Toronto Star Weekly/May 22, 1920
Prancing Parchesi has invaded the realm of sport of Toronto’s smart set. Formerly bridge was the only recognized method of coaxing money out of one pocket into another. Now Mississippi Marbles play the role of the great kale transferer. Galloping Dominoes have at last come into their own in the high life. In short, Toronto society is shooting craps.
The game may have been introduced by some member of the well-tailored staff who in the course of his activities as a conducting officer was brought into forced contact with the hoi polloi. He observed the manner of play with the cubes of certain of the rougher elements of the troops he conducted to England. On his return from the rigors of conducting, to show his familiarity with the lower classes, he introduced the game. It was a kind of slumming at first.
However the game was introduced, it is now firmly established. And now being able to seven easily and graciously on the initial roll is as much a social asset as the ability to negotiate a five-barred gate in good form.
Craps is defined in the dictionary as: “U.S. Local. A game of chance in which the object is to guess the numbers thrown on two dice.”
That is what it may have been originally. Now it is international. Starting originally as a Negro game along the Mississippi waterfront, it has spread to every part of the world and is perhaps the most popular game of chance today.
Wherever the Yank has wandered, been sent, or fled to, he has taken the bones with him in the bottom of his tightest pocket. But they haven’t remained there. They have come forth to the light and worked for him and spread their peculiar verbiage over most of two hemispheres.
For the benefit of those who are confronted with a succession of crap stories in the magazines, and whose knowledge of the game is only that it has something to do with seven and eleven, it might be explained. Since such highbrow writers as Joseph Hergesheimer have taken to writing crap stories such as his “Read Them and Weep” in a recent Century Magazine, it behooves the non-gambling reader to know something of the game purely for literary purposes.
The rudiments of Senegambian Polo are these:
The man rolling the dice decides what stake to put out. This is covered, or faded, by his opponent. The man with the dice then rolls.
He loses on the first roll of the two dice if the spots added together make two, three or twelve. This is called crapping out.
He wins on the initial roll if the numbers of the cubes add to seven or eleven.
If the shooter rolls any other number than those mentioned previously, he rolls again until he either wins by again rolling his first number or loses by rolling a seven.
That is all there is to craps on the surface. But the true crapshooter knows that it is a psychological study, a test of judgment, and that knowledge of the law of averages is necessary to success. This is not a treatise on “how to shoot craps,” but merely a statement of the remarkable way in which a game starting from such a lowly source has spread to such high places. The finer points of crap shooting will not be gone into. However, the dictionary was only half right. Craps is only to a limited extent a game of chance.

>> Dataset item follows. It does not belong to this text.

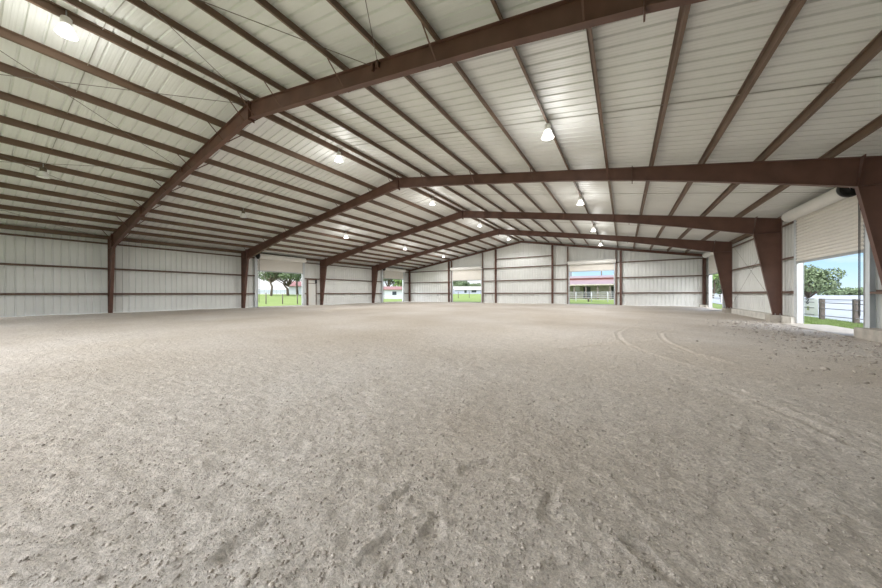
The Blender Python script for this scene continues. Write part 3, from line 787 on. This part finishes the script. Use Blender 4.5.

If you don’t believe this, try your luck against an experienced manipulator of the ivories. It shouldn’t take him longer than about six passes to convince you that craps is a game of skill.
Toronto society can rest assured that it is not the only smart set that is playing Louisiana Lacrosse. While the gay blades kneel about the tea table and adjure Little Joe to come to father that baby may not be unclothed, they can be comfortable in the knowledge that they are quite au fait. For a certain Italian cavalry regiment whose officers rank socially with British Guards officers has been marked with the cloven hoof of the Yank and craps is the regimental passion.
An American consul tells of entering the barracks of the regiment and coming into the high-ceilinged dining hall, the walls lined with cases that contained the trophies of the regiment’s glorious history.
Kneeling on the floor of the dining hall in a reverent attitude were three captains, a major and a lieutenant of the Imperial cavalry and a young American sublieutenant.
The colonel was juggling the bones in his hand and addressing them in words the meaning of which he did not know, but whose potency he had often witnessed.
“Leetle Fever! Come to ze Doctor,” shouted the colonel, giving the cubes a Latin twist. A five appeared.
“You’re faded,” said the American, and he and the captain covered the bills that the colonel left on the floor.
The colonel rattled the dice in his hand and then shot them out onto the tiled floor. A ten showed. “Dieci!” said the captain joyfully.
“Beeg Deeck from Bawston!” The colonel caressed the cubes as he picked them up. He fondled them. He blew on them softly. “Reechard ze Lion ‘Earted rally round. Wham!”
It was a ten and the consul tiptoed out of the room. He was homesick and he couldn’t afford to lose.
Toronto society shouldn’t worry, its dalliance with the joy cubes has plenty of precedent. But I hope for their own sake that in their manipulations of the gallopers they never run afoul of a certain colonel of Italian cavalry.